Bias can be seen, felt, and understood when we express a preference based on stereotypes and prejudgment. The seemingly insignificant things we assume about how a woman will lead, comments about the ability of a junior colleague, are used to inform our behaviors interpersonally and on teams. As inclusive leaders we aim to make our bias conscious, illuminating the judgements that are unspoken nicely.
So, what can be done to make bias collectively conscious?
There are three areas to address bias collectively and consciously: individual awareness, building inclusive leadership, and hiring and promotion practices.
Individual Awareness
- Education and Self-reflection: Understanding how bias works, the first step is to mitigate bias. Encourage employees to reflect on their own biases. There are online tests or journaling prompts to help with this.
Leadership and Culture
- Build Strategic Diversity and Inclusion Programs: Set clear goals for building a diverse and inclusive workplace.
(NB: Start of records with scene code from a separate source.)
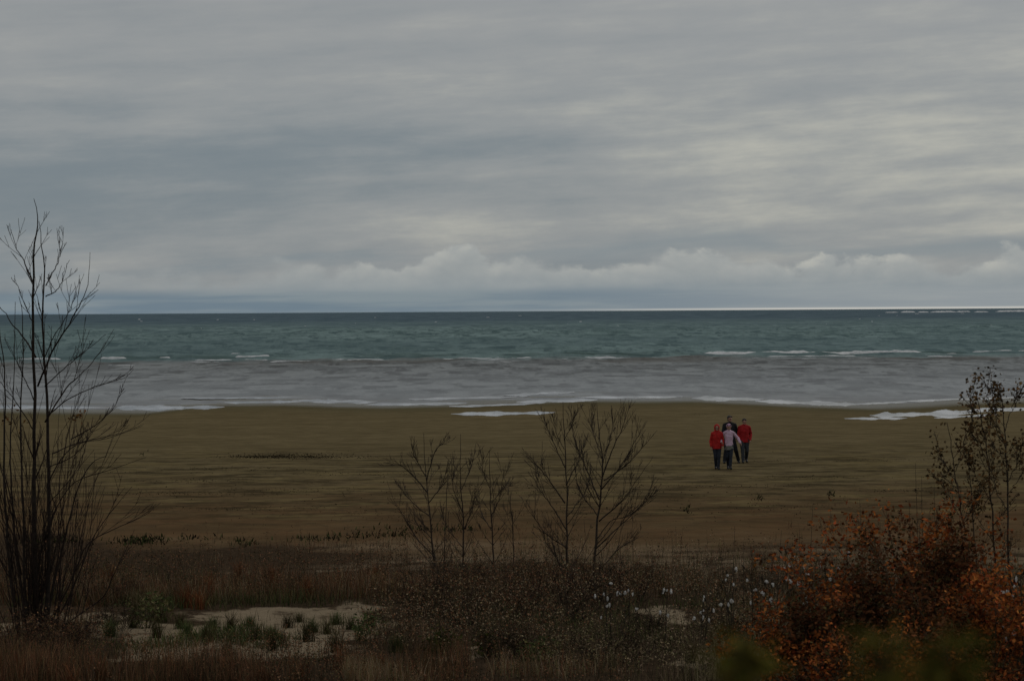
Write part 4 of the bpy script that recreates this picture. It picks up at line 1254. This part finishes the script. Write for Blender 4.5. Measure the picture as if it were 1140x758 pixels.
def person(label, px, pyfeet, hgt_m, foot_l, foot_r, hand_l, hand_r, jacket, trousers, hair=None, hood=None, hat=None, female=True, jl=0.47, skirt=None, yaw=0.0,
           bulk=1.0, lean=0.0, headyaw=0.0):
    """x to the picture's right, the figure faces -y; foot/hand give ankle and wrist positions in body heights, l = picture left"""
    g = ground(px, pyfeet)
    e = empty('person', g, label, 'person')
    e.rotation_euler = (0, 0, yaw)
    h = hgt_m
    sh_w = (0.098 if female else 0.112) * h; hip_w = 0.052 * h
    hipz = 0.515 * h; shz = 0.798 * h
    ly = -lean * h
    hipc = Vector((0, 0, hipz)); shc = Vector((0, ly, shz)); neck = Vector((0, ly * 1.1, 0.86 * h)); head = Vector((0, ly * 1.3 - 0.012 * h, 0.925 * h))
    joints = {}
    for sname, sx, ft, hd in (('l', -1, foot_l, hand_l), ('r', 1, foot_r, hand_r)):
        hip = hipc + Vector((sx * hip_w, 0, 0)); an = Vector(ft) * h
        kn, an = ik(hip, an, 0.245 * h, 0.243 * h, (0, -1, 0))
        shd = shc + Vector((sx * sh_w, 0, 0)); wr = Vector(hd) * h
        el, wr = ik(shd, wr, 0.172 * h, 0.150 * h, (sx * 0.45, 1, -0.2))
        joints[sname] = (hip, kn, an, shd, el, wr, sx)
    # --- body: one continuous surface with face and fingers
    bm = bmesh.new()
    loft(bm, [((0, 0, hipz - 0.03 * h), 0.082 * h, 0.06 * h), ((0, 0, hipz + 0.03 * h), 0.092 * h, 0.065 * h), ((0, ly * .4, 0.62 * h), 0.075 * h, 0.055 * h),
              ((0, ly * .7, 0.73 * h), 0.092 * h, 0.066 * h), ((0, ly, 0.80 * h), 0.09 * h, 0.055 * h), ((0, ly, 0.835 * h), 0.05 * h, 0.04 * h)])
    cap(bm, shc, head - Vector((0, -0.01 * h, 0.03 * h)), 0.033 * h, 0.030 * h)
    hr = 0.066 * h
    Rz = Matrix.Rotation(headyaw, 3, 'Z')
    def hp(x, y, z): return head + Rz @ Vector((x * h, y * h, z * h))
    ico(bm, hp(0, 0.006, 0.012), (0.046 * h, 0.056 * h, 0.056 * h), 3)          # skull
    ico(bm, hp(0, -0.014, -0.024), (0.034 * h, 0.038 * h, 0.042 * h), 3)        # jaw
    cap(bm, hp(0, -0.052, 0.010), hp(0, -0.062, -0.012), 0.005 * h, 0.009 * h)  # nose
    cap(bm, hp(-0.022, -0.046, 0.013), hp(0.022, -0.046, 0.013), 0.007 * h, 0.007 * h)   # brow
    ico(bm, hp(0, -0.046, -0.052), (0.013 * h, 0.011 * h, 0.010 * h))           # chin
    for s_ in (-1, 1): ico(bm, hp(s_ * 0.047, 0.008, -0.004), (0.006 * h, 0.012 * h, 0.018 * h))   # ears
    for sname, (hip, kn, an, shd, el, wr, sx) in joints.items():
        cap(bm, hip, kn, 0.048 * h, 0.032 * h); cap(bm, kn, an, 0.031 * h, 0.020 * h)
        cap(bm, an, an + (Vector((0, -0.055 * h, -0.045 * h)) if an.z > 0.06 * h else Vector((0, -0.075 * h, -0.018 * h))), 0.016 * h, 0.012 * h)
        cap(bm, shc.lerp(shd, .4), shd, 0.034 * h, 0.031 * h)
        cap(bm, shd, el, 0.029 * h, 0.023 * h); cap(bm, el, wr, 0.022 * h, 0.015 * h)
        d = (wr - el).normalized()
        inn = Vector((-sx, 0, 0)); inn = (inn - d * inn.dot(d)).normalized()
        fwd = d.cross(inn); 
        if fwd.y > 0: fwd = -fwd
        pc = wr + d * 0.028 * h
        cap(bm, wr + d * 0.008 * h + fwd * 0.006 * h, pc + d * 0.018 * h + fwd * 0.013 * h, 0.0105 * h, 0.0105 * h)
        cap(bm, wr + d * 0.008 * h - fwd * 0.006 * h, pc + d * 0.018 * h - fwd * 0.013 * h, 0.0105 * h, 0.0105 * h)
        for k, fl in enumerate((0.040, 0.045, 0.042, 0.033)):
            b0 = pc + d * 0.02 * h + fwd * (0.018 - 0.012 * k) * h
            b1 = b0 + (d * 0.9 + inn * 0.25).normalized() * fl * 0.5 * h
            b2 = b1 + (d * 0.65 + inn * 0.7).normalized() * fl * 0.5 * h
            cap(bm, b0, b1, 0.0055 * h, 0.005 * h); cap(bm, b1, b2, 0.005 * h, 0.004 * h)
        t0 = wr + d * 0.014 * h + fwd * 0.012 * h
        t1 = t0 + (d * 0.6 + fwd * 0.7 + inn * 0.25).normalized() * 0.026 * h
        cap(bm, t0, t1, 0.0075 * h, 0.006 * h); cap(bm, t1, t1 + (d * 0.9 + inn * 0.4).normalized() * 0.02 * h, 0.006 * h, 0.0045 * h)
    body = skin_mesh('body', bm, M['skin'], e, 0.0065, 3)
    for s_ in (-1, 1):
        bm = bmesh.new(); ico(bm, hp(s_ * 0.0195, -0.0475, 0.002), (0.0075 * h, 0.0045 * h, 0.0055 * h))
        me = bpy.data.meshes.new('eye'); bm.to_mesh(me); bm.free(); me.materials.append(M['eye'])
        o = bpy.data.objects.new('eye', me); COL.objects.link(o); o.parent = body
    bm = bmesh.new(); ico(bm, hp(0, -0.0505, -0.030), (0.014 * h, 0.0045 * h, 0.0045 * h))
    me = bpy.data.meshes.new('mouth'); bm.to_mesh(me); bm.free(); me.materials.append(M['lip'])
    o = bpy.data.objects.new('mouth', me); COL.objects.link(o); o.parent = body
    # --- jacket
    B = bulk
    bm = bmesh.new()
    w = 0.105 if female else 0.113
    loft(bm, [((0, 0, jl * h), w * 1.05 * h * B, 0.085 * h * B), ((0, 0, (jl + 0.04) * h), w * 1.0 * h * B, 0.085 * h * B), ((0, ly * .4, 0.62 * h), w * 0.92 * h * B, 0.076 * h * B),
              ((0, ly * .7, 0.72 * h), w * 1.0 * h * B, 0.082 * h * B), ((0, ly * .9, 0.775 * h), w * 0.98 * h * B, 0.072 * h * B), ((0, ly, 0.815 * h), w * 0.70 * h, 0.055 * h),
              ((0, ly, 0.852 * h), 0.042 * h, 0.042 * h), ((0, ly, 0.868 * h), 0.040 * h, 0.040 * h)])
    for sname, (hip, kn, an, shd, el, wr, sx) in joints.items():
        cap(bm, Vector((0, ly, 0.842 * h)), shd, 0.034 * h, 0.036 * h); cap(bm, shd, el, 0.038 * h * B, 0.034 * h * B); cap(bm, el, el.lerp(wr, 0.93), 0.036 * h * B, 0.027 * h * B)
    skin_mesh('jacket', bm, jacket, e, 0.011, 5, 0.022, int(px) % 17)
    # --- trousers
    bm = bmesh.new()
    loft(bm, [((0, 0, hipz - 0.06 * h), 0.088 * h, 0.068 * h), ((0, 0, hipz), 0.096 * h, 0.074 * h), ((0, 0, hipz + 0.07 * h), 0.085 * h, 0.064 * h)])
    for sname, (hip, kn, an, shd, el, wr, sx) in joints.items():
        k_ = 1.0 if female else 1.15
        cap(bm, hip, kn, 0.056 * h * k_, 0.039 * h * k_); cap(bm, kn, kn.lerp(an, 1.02), 0.039 * h * k_, 0.031 * h * k_)
    skin_mesh('trousers', bm, trousers, e, 0.011, 4, 0.016, int(px) % 13)
    # --- shoes
    for sname, (hip, kn, an, shd, el, wr, sx) in joints.items():
        bm = bmesh.new()
        cap(bm, an.lerp(kn, 0.12), an, 0.027 * h, 0.030 * h)
        toe = Vector((sx * 0.012 * h, -0.105 * h, -0.022 * h))
        if an.z > 0.06 * h: toe = Vector((sx * 0.008 * h, -0.085 * h, -0.062 * h))     # lifted heel
        cap(bm, an + Vector((0, 0.012 * h, -0.012 * h)), an + toe, 0.030 * h, 0.024 * h)
        cap(bm, an, an + Vector((0, 0, 0.03 * h)), 0.029 * h, 0.029 * h)
        skin_mesh('shoe', bm, M['shoe'], e, 0.009, 3)
    # --- head wear
    if hood is not None:
        bm = bmesh.new()
        ico(bm, hp(0, 0.016, 0.012), (0.066 * h, 0.066 * h, 0.074 * h), 3)
        cap(bm, hp(0, 0.022, -0.03), neck + Vector((0, 0.015 * h, -0.01 * h)), 0.058 * h, 0.062 * h)
        ob = skin_mesh('hood', bm, hood, e, 0.010, 3)
        # open the front so the face looks out
        m = ob.data; bm = bmesh.new(); bm.from_mesh(m)
        Ri = Rz.inverted()
        kill = []
        for v in bm.verts:
            q = Ri @ (v.co - head) / h
            if q.y < -0.012 and (q.x / 0.040) ** 2 + ((q.z + 0.006) / 0.052) ** 2 < 1: kill.append(v)
        bmesh.ops.delete(bm, geom=kill, context='VERTS')
        bm.to_mesh(m); bm.free()
    if hat is not None:
        bm = bmesh.new()
        ico(bm, hp(0, 0.010, 0.024), (0.056 * h, 0.064 * h, 0.058 * h), 3)
        bmesh.ops.bisect_plane(bm, geom=bm.verts[:] + bm.edges[:] + bm.faces[:], plane_co=hp(0, 0, 0.016), plane_no=(0, 0.25, 1), clear_inner=True)
        rim = [ed for ed in bm.edges if ed.is_boundary]
        bmesh.ops.contextual_create(bm, geom=rim)
        me = bpy.data.meshes.new('knit_hat'); bm.to_mesh(me); bm.free(); me.materials.append(hat)
        me.polygons.foreach_set('use_smooth', [True] * len(me.polygons))
        o = bpy.data.objects.new('knit_hat', me); COL.objects.link(o); o.parent = e
        bm = bmesh.new()
        for k in range(24):
            a = 2 * math.pi * k / 24
            ico(bm, hp(math.cos(a) * 0.053, 0.008 + math.sin(a) * 0.060, 0.020 - 0.25 * math.sin(a) * 0.06), (0.009 * h, 0.009 * h, 0.010 * h), 1)
        o2 = skin_mesh('brim', bm, hat, o, 0.006, 3)
    if hair is not None:
        bm = bmesh.new()
        ico(bm, hp(0, 0.014, 0.022), (0.051 * h, 0.058 * h, 0.054 * h), 3)
        cap(bm, hp(-0.03, -0.030, 0.046), hp(0.03, -0.030, 0.046), 0.016 * h, 0.016 * h)
        for s_ in (-1, 1): cap(bm, hp(s_ * 0.046, 0.01, 0.02), hp(s_ * 0.042, 0.02, -0.012), 0.010 * h, 0.008 * h)
        cap(bm, hp(0, 0.05, 0.01), hp(0, 0.045, -0.03), 0.03 * h, 0.024 * h)
        skin_mesh('hair', bm, hair, e, 0.008, 3, 0.012, 3)
    if skirt is not None:
        bm = bmesh.new()
        loft(bm, [((-0.02 * h, -0.006 * h, 0.425 * h), 0.104 * h, 0.092 * h), ((0, 0, 0.45 * h), 0.104 * h, 0.09 * h), ((0, 0, 0.52 * h), 0.1 * h, 0.082 * h)])
        ob = skin_mesh('jumper_hem', bm, skirt, e, 0.011, 3, 0.02, 4)
    return e


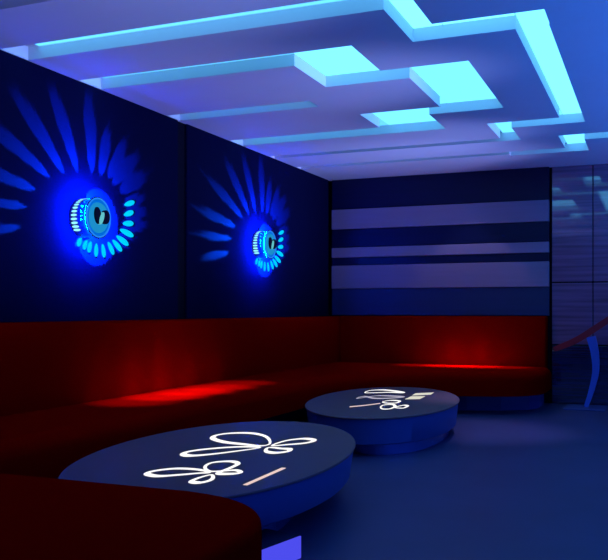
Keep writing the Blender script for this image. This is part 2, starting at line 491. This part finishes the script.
for (i, o_, hw) in RAYS:
    y1, z1 = on_wall(*i); y2, z2 = on_wall(*o_)
    p1, p2 = (y1 - LY, z1 - LZ), (y2 - LY, z2 - LZ)
    slots.append((math.atan2(p1[1], p1[0]), math.hypot(*p1), math.atan2(p2[1], p2[0]), math.hypot(*p2), math.radians(hw)))
def unwrap(a):
    return (a + PI) % (2 * PI) - PI
def in_slot(th, z):
    if z < HL * 0.995:
        r = LR * HL / (HL - z)
        for a1, r1, a2, r2, hw in slots:
            if r1 <= r <= r2:
                s = (math.log(r) - math.log(r1)) / (math.log(r2) - math.log(r1))
                a = a1 + unwrap(a2 - a1) * s
                w = hw * min(1.0, (max(0.0, s) / 0.22) ** 0.5, (max(0.0, 1 - s) / 0.30) ** 0.6)
                if abs(unwrap(th - a)) < w: return True
    # a low gap on the far side lets light spill on the wall beside the lamp
    r = LR * HL / (HL - z) if z < HL * 0.995 else 99
    if 0.16 < r < 0.16 + 0.30 * max(0.0, math.cos(th + 0.25)) ** 0.8:
        d = math.degrees(unwrap(th + 0.35))
        if -105 < d < 92: return True
    return False
PETALS = [  # lit slots of the spiral, drawn as emissive petals: inner end and outer end, and the half width in metres
    ((124, 205), (134, 202), .019), ((123.5, 215), (133, 212), .020), ((122.5, 223.5), (133, 223.5), .020), ((119.5, 229.5), (133, 236), .021),
    ((116, 236), (128, 245), .021), ((112, 240), (121.5, 251), .021), ((107.5, 242), (113.5, 254.5), .021), ((102, 244), (104, 257.5), .021),
    ((96, 243.5), (95.5, 256.8), .020), ((90.5, 241.5), (88, 252.5), .020), ((86.5, 240), (83, 249.5), .018),
    ((81, 238), (77, 246), .019),
]
def make_lamp(y, z, label, petals=None):
    t = thing('spiral_wall_lamp', label, 'wall lamp', (XL + 0.001, y, z), 'spiral lamps on the left wall')
    NT, NZ = 432, 84
    b = bmesh.new()
    cache = {}
    def vert(i, j):
        k = (i % NT, j)
        if k not in cache:
            th = 2 * PI * k[0] / NT
            cache[k] = b.verts.new((LH * j / NZ, LR * math.cos(th), LR * math.sin(th)))
        return cache[k]
    for i in range(NT):
        for j in range(NZ):
            if not in_slot(2 * PI * (i + .5) / NT, LH * (j + .5) / NZ):
                b.faces.new((vert(i, j), vert(i + 1, j), vert(i + 1, j + 1), vert(i, j + 1)))
    sh = link('shell', b, M['shell'], t, True)
    def disc_rings(spec, m, name, n=64, cap=True):
        bb = bmesh.new()
        loft(bb, [[(x, r * math.cos(2 * PI * i / n), r * math.sin(2 * PI * i / n)) for i in range(n)] for x, r in spec], cap)
        return link(name, bb, m, t, True)
    def torus(name, R0, r0, x0, m):
        bb = bmesh.new()
        n, k = 64, 10
        V = [[bb.verts.new((x0 + r0 * math.sin(2 * PI * j / k), (R0 + r0 * math.cos(2 * PI * j / k)) * math.cos(2 * PI * i / n), (R0 + r0 * math.cos(2 * PI * j / k)) * math.sin(2 * PI * i / n))) for j in range(k)] for i in range(n)]
        for i in range(n):
            for j in range(k):
                bb.faces.new((V[i][j], V[(i + 1) % n][j], V[(i + 1) % n][(j + 1) % k], V[i][(j + 1) % k]))
        return link(name, bb, m, t, True)
    disc_rings([(0.001, LR * .985), (0.004, LR * .985)], M['plate'], 'back_plate')
    F = LH + 0.001
    def ell(name, m, cy, cz, ry, rz, x0, x1, rot=0.0, n=40):
        bb = bmesh.new()
        ring = []
        for q in range(n):
            a = 2 * PI * q / n
            yy, zz = ry * math.cos(a), rz * math.sin(a)
            ring.append((cy + yy * math.cos(rot) - zz * math.sin(rot), cz + yy * math.sin(rot) + zz * math.cos(rot)))
        loft(bb, [[(x0, *p) for p in ring], [(x1, *p) for p in ring]])
        return link(name, bb, m, t)
    disc_rings([(F - .012, LR - .001), (F - .004, LR - .001), (F - .004, LR * .2)], M['face'], 'front_cover')
    disc_rings([(F - .004, LR * .80), (F + .008, LR * .77), (F + .012, LR * .70), (F + .006, LR * .40)], M['lens'], 'lens_ring')
    torus('rim', LR, 0.006, LH + 0.001, M['ringlight'])
    ell('bulb_socket', M['socket'], -0.030, 0.012, 0.035, 0.062, F + .004, F + .022, 0.25)
    ell('bulb_socket', M['socket'], 0.058, 0.008, 0.046, 0.052, F + .004, F + .024, -0.3)
    ell('led_chip', M['chip'], 0.006, -0.005, 0.020, 0.050, F + .004, F + .027, -0.45)
    if petals:
        for p_in, p_out, hw in petals:
            y1, z1 = on_wall(*p_in); y2, z2 = on_wall(*p_out)
            a, bq = Vector((y1 - y, z1 - z)), Vector((y2 - y, z2 - z))
            d = (bq - a); nrm = Vector((-d.y, d.x)).normalized()
            outl = []
            for q in range(28):
                an = 2 * PI * q / 28
                u = 0.5 - 0.5 * math.cos(an)
                outl.append(a + d * u + nrm * math.sin(an) * hw * 1.2 * (0.75 + 0.35 * u))
            bb = bmesh.new()
            loft(bb, [[(0.001, v.x, v.y) for v in outl], [(0.005, v.x, v.y) for v in outl]])
            link('petal_lens', bb, M['petal'], t)
        for q in range(13):   # the rest of the lit slots, drawn as emissive petals on the shell
            th = math.radians(84 + q * 11.5)
            hl = 0.014 + 0.018 * q / 12
            mid = 0.040
            hw = math.radians(3.0 + 1.0 * q / 12)
            bb = bmesh.new()
            rings = []
            for rad in (LR - 0.001, LR + 0.003):
                rings.append([(mid + hl * math.cos(2 * PI * k / 24), rad * math.cos(th + hw * math.sin(2 * PI * k / 24)), rad * math.sin(th + hw * math.sin(2 * PI * k / 24))) for k in range(24)])
            loft(bb, rings)
            link('petal_lens', bb, M['petal_pale'], t)
    l = bpy.data.lights.new('lamp_led', 'POINT')
    l.color = (0.0, 0.075, 1.0)
    l.energy = 1500.0
    l.shadow_soft_size = 0.0015
    lo = bpy.data.objects.new('lamp_led', l)
    COL.objects.link(lo)
    lo.location = (HL, 0, 0)
    lo.parent = t
    bb = bmesh.new()
    n = 64
    def circ(x, rr): return [(x, rr * math.cos(2 * PI * k / n), rr * math.sin(2 * PI * k / n)) for k in range(n)]
    V = [[bb.verts.new(p) for p in circ(LH - .006, rr)] for rr in (LR + .001, LR + .012)]
    for k in range(n):
        bb.faces.new((V[0][k], V[0][(k + 1) % n], V[1][(k + 1) % n], V[1][k]))
    link('glow_ring', bb, M['glow'], t)  # added emissive ring that brightens the wall around the lamp
    disc_rings([(LH - .004, LR - .001), (LH - .004, LR + .014), (LH - .001, LR + .014), (LH - .001, LR - .001)], M['socket'], 'flange', cap=False)  # opaque cover added to hide the emissive ring from the front
    return t
lampA = make_lamp(LY, LZ, 'larger round spiral wall lamp throwing blue petal rays, nearer on the left wall', PETALS)
lampB = thing('spiral_wall_lamp', 'smaller-looking round spiral wall lamp throwing blue petal rays, nearer the room corner', 'wall lamp', (XL + 0.001, 8.06, 1.790), 'spiral lamps on the left wall')
for ch in list(lampA.children):
    c = ch.copy(); COL.objects.link(c); c.parent = lampB

# ------------------------------------------------------------------ lights
def aim(o, target):
    d = Vector(target) - Vector(o.location)
    o.rotation_euler = d.to_track_quat('-Z', 'Y').to_euler()
def spot(name, loc, target, energy, col, half, blend=1.0, size=0.03):
    l = bpy.data.lights.new(name, 'SPOT')
    l.energy = energy; l.color = col; l.spot_size = 2 * math.radians(half); l.spot_blend = blend; l.shadow_soft_size = size
    o = bpy.data.objects.new(name, l); COL.objects.link(o); o.location = loc; aim(o, target)
    return o
def area(name, loc, target, energy, col, sx, sy):
    l = bpy.data.lights.new(name, 'AREA')
    l.shape = 'RECTANGLE'; l.size = sx; l.size_y = sy; l.energy = energy; l.color = col
    o = bpy.data.objects.new(name, l); COL.objects.link(o); o.location = loc; aim(o, target)
    return o
WARM = (1.0, 0.22, 0.15)
for x, e in ((-2.55, 110), (-2.22, 420), (-1.92, 420), (-1.58, 110)):
    spot('downlight_back_seat', (x, 9.56, CZ - 0.03), (x, 9.74, SZ), e, WARM, 9.5, 1.0)
spot('downlight_boards', (-2.05, 9.78, CZ - 0.03), (-2.05, 9.82, SZ), 14, (0.6, 0.55, 1.0), 36, 0.3)
for y, e in ((5.05, 110), (5.45, 360), (5.85, 420), (6.25, 260), (6.70, 100)):
    spot('downlight_left_seat', (-3.17, y, CZ - 0.03), (-3.40, y, SZ), e, WARM, 9.5, 1.0)
spot('downlight_floor', (-1.25, 7.9, CZ - 0.03), (-1.42, 7.75, 0), 150, (0.40, 0.42, 1.0), 20, 1.0)
area('uplight_right', (1.5, 4.2, 0.7), (1.5, 4.2, 2.78), 230, (0.03, 0.19, 1.0), 1.2, 11.0)  # added unseen fill, brightens the right of the ceiling
area('side_glow', (2.9, 5.5, 0.8), (0.0, 5.5, 0.55), 30, (0.02, 0.13, 1.0), 8.0, 0.8)  # added unseen fill for the table drums and the floor
for y in (1.2, 3.4, 5.6, 7.8, 8.8):
    spot('uplight_side', (1.6, y, 1.06), (-3.2, y + 0.4, 2.45), 900, (0.26, 0.34, 1.0), 19, 1.0, 0.15)  # added unseen fill spots that even out the ceiling

w = bpy.data.worlds.new('World'); SC.world = w
w.use_nodes = True
bg = w.node_tree.nodes['Background']
bg.inputs['Color'].default_value = (0.05, 0.11, 1.0, 1)
bg.inputs['Strength'].default_value = 0.06

# ------------------------------------------------------------------ camera
cd = bpy.data.cameras.new('camera')
cam = bpy.data.objects.new('camera', cd); COL.objects.link(cam)
cam.location = (0, 0, H)
cam.rotation_euler = (PI / 2, 0, YAW)
cd.sensor_fit = 'HORIZONTAL'
cd.sensor_width = 36.0
cd.lens = 36.0 * 843.0 / 608.0
cd.shift_y = (310.0 - 280.0) / 608.0
cd.clip_start = 0.05
SC.camera = cam
SC.view_settings.view_transform = 'Standard'
SC.view_settings.look = 'None'
SC.view_settings.exposure = 0.0
SC.view_settings.gamma = 1.0
SC.view_settings.use_curve_mapping = False
SC.cycles.use_denoising = True
SC.cycles.max_bounces = 8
Build Inclusive Decision-Making by training leaders on how to make decisions that are data-informed and consider diverse perspectives.
- Spark a Speak Up Culture: Create a safe space for employees to call out bias when they see it. This could involve bystander intervention training but can be as simple as asking those quietly in meetings their opinions – allowing them to express disagreement safely.
Hiring and Promotion Practices
- Standardized Frameworks: Use standardized interview processes, blind evaluations, and rubrics to evaluate candidates while also assembling interview panels with a variety of backgrounds to reduce the influence of individual biases.
The key is building environments where inclusion is at the forefront and bias is understood to exist but not dismissed. Short story long: Stop saying your bias is unconscious. That’s it. That’s the post.